**What you are asked to do**
Only lines holding the word "Blender" should be copied from the material.

**Records for the task**
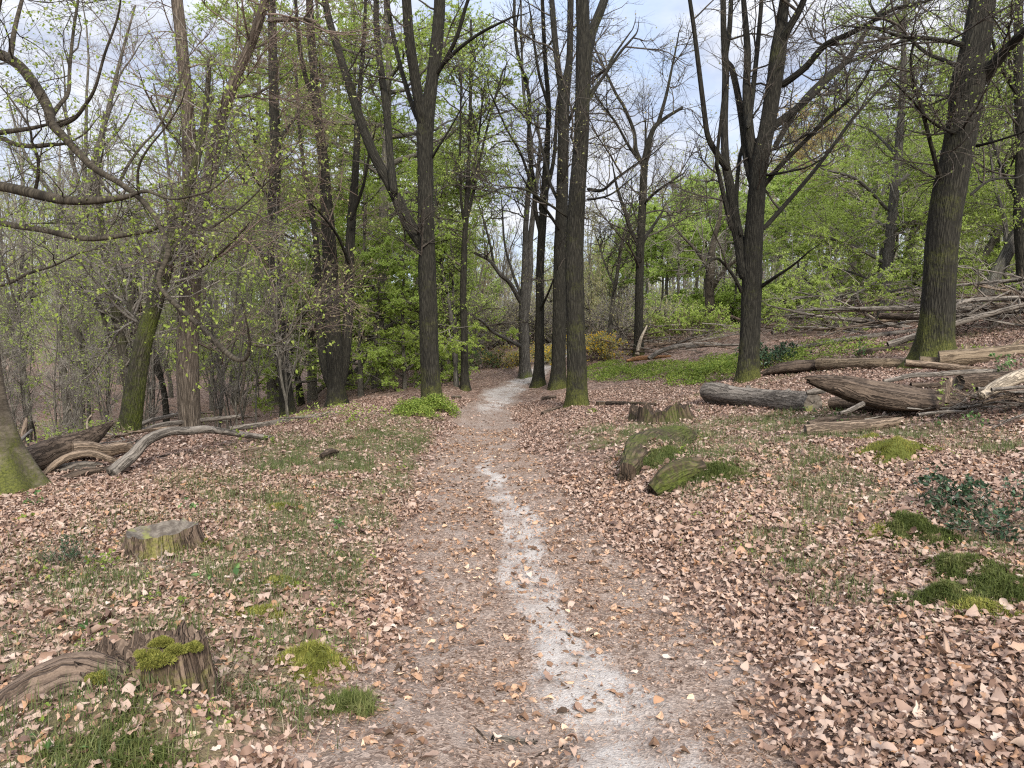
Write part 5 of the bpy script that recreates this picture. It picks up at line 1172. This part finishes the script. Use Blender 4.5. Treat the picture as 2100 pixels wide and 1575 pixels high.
seedling('blue green seedling with round leaves standing between stump and path', 465, 1215, .20, 2, 10, .045, 'bramble_leaf', 3, .08)
seedling('tiny green seedling in the leaves left of the path', 550, 1150, .10, 2, 8, .04, 'bramble_leaf', 4, .1)
seedling('upright leafy seedling on the left verge of the path', 712, 1100, .19, 3, 26, .036, 'bramble_leaf', 5, .15)
seedling('fine feathery fern sprig at the left edge of the path', 738, 1160, .08, 5, 60, .018, 'bilberry_leaf', 6, .25)
seedling('green bramble tuft on the leaves below the bowed branch', 395, 1045, .14, 4, 26, .038, 'bramble_leaf', 7, .2)
seedling('small bramble at the foot of the mossy beech', 85, 1040, .22, 3, 22, .045, 'bramble_leaf', 8, .15)
seedling('yellow green sprig in the leaves at the left edge', 70, 1210, .12, 4, 34, .024, 'bilberry_leaf', 9, .2)
seedling('green leaf rosette far left on the leaves', 80, 1065, .07, 4, 16, .045, 'bilberry_leaf', 10, .3)
seedling('pair of dark leaves poking up behind the broad stump', 188, 1300, .07, 2, 6, .055, 'bramble_leaf', 11, .15)
seedling('lone sprout with a yellow tip behind the broad stump', 370, 1255, .10, 1, 5, .04, 'bilberry_leaf', 12, .05)
seedling('tiny two leaved beech sprout on the right leaf bank', 1602, 1165, .04, 1, 4, .045, 'bilberry_leaf', 13, .05)
seedling('bramble sprig in front of the short grey sawn log', 1690, 862, .22, 4, 30, .05, 'bramble_leaf', 14, .25)
seedling('bramble sprig growing before the parallel logs', 1740, 882, .18, 4, 24, .05, 'bramble_leaf', 15, .25)
seedling('leafy shoots rising through the brush heap', 1960, 850, .45, 9, 60, .045, 'young_leaf', 16, .25)
seedling('spreading green bramble at the foot of the brush heap', 2010, 880, .25, 9, 70, .045, 'bramble_leaf', 17, .35)
seedling('green shrubby shoots at the right edge above the stripped log', 2075, 770, .40, 9, 120, .05, 'bramble_leaf', 18, .3)
seedling('bare twiggy shrublet with brown leaves before the dark weathered trunk', 1860, 850, .42, 14, 60, .035, 'litter_leaf', 19, .3)
seedling('small bright sprig on the verge right of the straight oak', 1215, 848, .16, 4, 40, .04, 'bilberry_leaf', 20, .25)
seedling('green sprig behind the hollow rotten stump', 1405, 850, .2, 5, 40, .045, 'bramble_leaf', 21, .25)
seedling('leaf sprig on the mossy rotten log of the right bank', 1400, 935, .12, 3, 20, .05, 'bilberry_leaf', 22, .2)
seedling('green sprouts on the crest left of the mossy footed tree', 735, 868, .16, 8, 90, .045, 'bilberry_leaf', 23, .5)
seedling('bright sprouts by the long pale log end', 550, 908, .12, 5, 40, .04, 'bilberry_leaf', 24, .3)
seedling('green sprig standing behind the tan logs', 1765, 735, .35, 6, 70, .06, 'bramble_leaf', 25, .3)
seedling('grey twiggy dead shrublet in front of the sawn stump', 338, 1172, .20, 6, 3, .03, 'litter_leaf', 26, .2, tw='dead_wood_grey')
seedling('dead grass tangle on the right end of the broad stump', 440, 1400, .17, 60, 60, .03, 'dry_grass', 27, .45, 'dry_tussock', tw='dry_grass', up=-.2)
seedling('bluish rosette of leaves in the near left corner', 95, 1540, .07, 5, 18, .04, 'bramble_leaf', 28, .3)
seedling('pale sprig on the left verge beyond the fern sprig', 820, 965, .10, 3, 14, .03, 'bilberry_leaf', 29, .2)

def bush(name, label, cat, px, py, rx, ht, n1, n2, nleaf, lsz, mat, seed, tw='twig_brown', bloom=None, flat=.2, group=None, py_r=None):
    rng = np.random.default_rng(seed); p = hit(px, py); ry = py_r or rx
    n0 = 16; P = np.zeros((n0, 6, 3)); a = rng.uniform(0, 6.28, n0); D = nrm(np.column_stack([np.cos(a) * rx, np.sin(a) * ry, np.full(n0, ht) * rng.uniform(.5, 1.6, n0)]))
    P[:, 0] = np.column_stack([rng.normal(size=n0) * rx * .25, rng.normal(size=n0) * ry * .25, np.full(n0, -.03)])
    L = np.hypot(rx, ht) * .95
    for k in range(1, 6):
        D = nrm(D + rng.normal(size=(n0, 3)) * .12); P[:, k] = P[:, k - 1] + D * (L * rng.uniform(.6, 1.1, n0) / 5)[:, None]
    r = .008 * ht / .5; R = np.linspace(r, r * .4, 6)[None] * np.ones((n0, 1))
    A, Ar = sprout(P, R, n1, (.2, 1), .8, L * .45, 5, .05, .15, r * .6, rng, flat); C, Cr = sprout(A, Ar, n2, (.1, 1), .8, L * .22, 4, .03, .2, r * .4, rng, flat)
    g = Bag(); g.tube(P, R, 5); g.tube(A, Ar, 4); g.tube(C, Cr, 3)
    o = empty(name, p, label, cat, group); link('stems', g.mesh('stems', MATS[tw]), o)
    V, Q = leaves_on(C, nleaf, lsz, rng, 0, .4, (.1, 1.05)); link('foliage', leaf_mesh('foliage', V, Q, MATS[mat], rng), o)
    if bloom:
        V, Q = leaves_on(C, bloom, lsz * 1.2, rng, 0, .1, (.6, 1.1)); link('flowers', leaf_mesh('flowers', V, Q, MATS['gorse_bloom'], rng), o)
    return o
bush('holly_bush', 'dark blue green holly bush spreading at the right edge', 'bush', 2045, 1075, .48, .28, 70, 300, 800, .040, 'holly_leaf', 1)
bush('holly_bush', 'small dark holly sprig left of the larger holly bush', 'bush', 1945, 1040, .22, .18, 40, 150, 420, .04, 'holly_leaf', 2)
bush('evergreen_bush', 'dark low evergreen bush at the foot of the many stemmed oak', 'bush', 1585, 752, .6, .5, 90, 420, 1800, .06, 'holly_leaf', 3)
bush('gorse_bush', 'gorse bush in yellow bloom between the straight oak and the thin leaning stem', 'bush', 1222, 738, .95, .95, 160, 900, 5000, .06, 'olive_leaf', 4, bloom=1300)
bush('gorse_bush', 'smaller gorse with yellow flowers on the bank left of the twin stemmed tree', 'bush', 1046, 752, .9, .8, 140, 700, 3600, .06, 'olive_leaf', 5, bloom=500)
bush('heather_bush', 'dark heather clump on the bank beside the smaller gorse', 'bush', 990, 755, .9, .7, 140, 800, 2600, .05, 'bramble_leaf', 6)
bush('gorse_bush', 'far yellow gorse peeping between the dark trunks at the bend', 'bush', 1125, 745, .7, .8, 120, 600, 2400, .07, 'olive_leaf', 7, bloom=600)
bush('leafy_bush', 'green bush low against the pale beech stem', 'bush', 1410, 700, 1.3, 1.3, 160, 800, 5000, .08, 'young_leaf', 8)
for i, (px, py, s) in enumerate([(975, 725, 1.2), (1015, 712, 1.4), (1055, 708, 1.3), (1190, 708, 1.5), (1150, 706, 1.4), (1280, 706, 1.2), (925, 745, 1.2), (1235, 703, 1.4), (955, 712, 1.6), (1090, 704, 1.5), (1120, 700, 1.6)]):
    bush('scrub_bush', 'grey brown leafless scrub on the rise behind the path bend', 'bush', px, py, 1.5 * s, 1.9 * s, 160, 900, 1500, .08, 'olive_leaf', 20 + i, 'twig_grey', group='scrub behind the path bend')

def cover(name, label, spots, n, ht, lsz, mat, seed, dens=1.0):
    rng = np.random.default_rng(seed); Vs = []; Qs = []; k = 0
    for px, py, rx, ry in spots:
        p = hit(px, py); m = int(n * rx * ry)
        q = np.sqrt(rng.uniform(0, 1, m)); th = rng.uniform(0, 6.283, m); x_ = p[0] + q * np.cos(th) * rx; y_ = p[1] + q * np.sin(th) * ry
        top = ht * (1 - .7 * q ** 2) * (.45 + 1.0 * vnoise(x_, y_, .22, seed)); z_ = h(x_, y_) + top * rng.uniform(.1, 1, m) ** .6
        ok = vnoise(x_, y_, .5, seed + 1) > .3 * q; x_, y_, z_ = x_[ok], y_[ok], z_[ok]; m = len(x_)
        V, Q = leaf_quads(np.stack([x_, y_, z_], -1), nrm(rng.normal(size=(m, 3)) * np.array([1, 1, .5]) + np.array([0, 0, .25])), nrm(rng.normal(size=(m, 3)) * .5 + np.array([0, 0, .8])), lsz * rng.uniform(.6, 1.3, m), lsz * .65 * rng.uniform(.6, 1.2, m))
        Vs.append(V); Qs.append(Q + k); k += len(V)
    return tag(link(name, leaf_mesh(name, np.vstack(Vs), np.vstack(Qs), MATS[mat], rng)), label, 'ground cover', None, 'stuff')
cover('bilberry_cover', 'bright green bilberry heaped around the foot of the left path tree', [(868, 848, .55, .5), (900, 846, .45, .4), (845, 850, .4, .4), (885, 843, .5, .4)], 6500, .30, .045, 'bilberry_leaf', 1)
cover('bilberry_cover', 'carpet of bright green bilberry behind the right path oak', [(1240, 772, .9, 1.1), (1290, 766, 1.0, 1.2), (1340, 762, 1.0, 1.2), (1390, 762, 1.0, 1.2), (1440, 768, .9, 1.1), (1480, 770, .8, 1.0), (1425, 778, .7, .7), (1500, 755, .9, 1.2), (1450, 752, 1.0, 1.2), (1600, 740, .7, 1.0), (1250, 755, .8, 1.2)], 1500, .22, .06, 'bilberry_leaf', 2)
cover('bilberry_cover', 'low green growth among the far right logs', [(1640, 722, 1.0, .8), (1700, 718, 1.0, .8), (1720, 728, .8, .6), (1840, 715, .8, .6), (1960, 735, .6, .5)], 900, .16, .055, 'bilberry_leaf', 3)
cover('bilberry_cover', 'scattered green sprouts along the left crest and hollow edge', [(150, 905, .8, .7), (200, 890, .8, .8), (310, 890, .6, .6), (60, 900, .8, .7), (420, 868, .7, .7), (720, 862, .8, .5), (650, 862, .8, .5), (115, 880, .8, 1), (250, 875, .8, 1)], 500, .35, .055, 'young_leaf', 4)

# little green plants sprinkled over the verges
rv = np.random.default_rng(55); sp = []
for i in range(150):
    if i < 95: px, py = rv.uniform(20, 860), rv.uniform(880, 1500)
    else: px, py = rv.uniform(1180, 2080), rv.uniform(880, 1180)
    if px > 850 - (py - 900) * .2 and px < 1180: continue
    p = hit(px, py)
    if path_mask(p[0], p[1]) > .3: continue
    q = .03 + .05 * rv.uniform(); sp.append((px, py, q, q))
cover('green_sprouts', 'tiny green sprouts dotted through the leaves on both verges', sp, 3600, .06, .022, 'bilberry_leaf', 9)
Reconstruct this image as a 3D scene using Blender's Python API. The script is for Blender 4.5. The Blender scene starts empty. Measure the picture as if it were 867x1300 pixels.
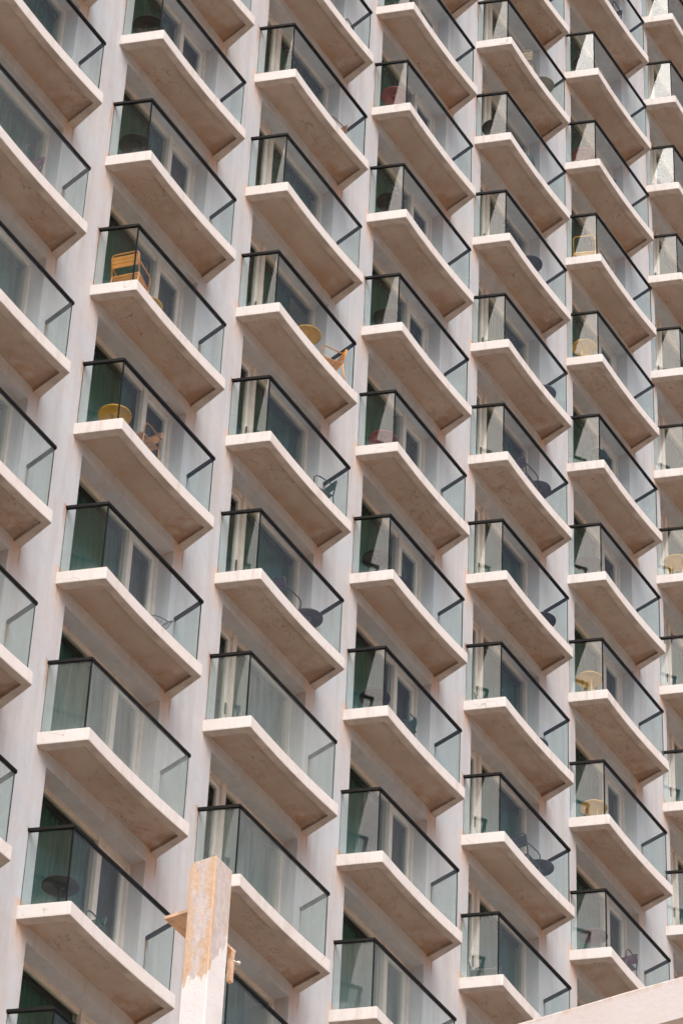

**Answer to the task**
Write part 5 of the bpy script that recreates this picture. It picks up at line 1172. This part finishes the script. Use Blender 4.5. Treat the picture as 2100 pixels wide and 1575 pixels high.
Reconstruct this image as a 3D scene using Blender's Python API. The script is for Blender 4.5. The Blender scene starts empty. Measure the picture as if it were 867x1300 pixels.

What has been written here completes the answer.